Se conservan muy pocas cartas de Juan, pero su lectura es reveladora. Allí aparece amigo verdadero, cercano y afectuoso. Escribe a María de Soto: «Quisiera yo darla mucho contento» y a Juana de Pedraza le dice que «le hace rabiar» que ella piense si él la olvida y que le escriba más a menudo y que «si las cartas no fuesen tan corticas, sería mejor».
Se muestra comprometido. Se le ve interesado por sus hermanas de Córdoba en los inicios fundacionales, consciente de las dificultades que pueden tener. Y bastan unos retazos para verle conmovido por esas «nimiedades» a las que se le considera ajeno, preocupado por la salud y los problemas de sus amigos, participando de su vida:
«No piense, hija en Cristo, que me he dejado de doler de sus trabajos», le dice a Leonor Bautista, y a Juana de Pedraza: «todas sus cartas tengo recibidas, y sus lástimas y males y soledades sentidas, las cuales me dan a mí siempre tantas voces callando, que la pluma no me declara tanto». También a Leonor de san Gabriel: «Con su carta me compadecí de su pena y pésame la tenga por el daño que le pueda hacer al espíritu y aun a la salud».
Juan era más comunicativo de lo que se sospecha, porque siempre andaba buscando el bien de sus amigos. Una de las claves de su escritura, como amigo y como acompañante, es la de liberar interiores. Disminuir las angustias que traban el corazón, quitar obstáculos, hacer visible lo estéril para superarlo y dar alas. De ahí su empeño en compartir la confianza que había en su interior: «arroje el cuidado suyo en Dios», dirá a sus amigos con frecuencia.

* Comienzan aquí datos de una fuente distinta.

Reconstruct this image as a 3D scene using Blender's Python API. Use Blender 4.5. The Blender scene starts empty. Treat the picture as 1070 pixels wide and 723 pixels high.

Son solo unas pinceladas del amigo que fue Juan de la Cruz, que sigue ofreciendo su amistad auténtica con su palabra compañera, la misma que le llevó a decirle a Ana de Jesús que «ahora sea yendo, ahora quedando, doquiera y como quiera que sea, no la olvidaré ni quitaré de la cuenta que dice, porque de veras deseo su bien para siempre».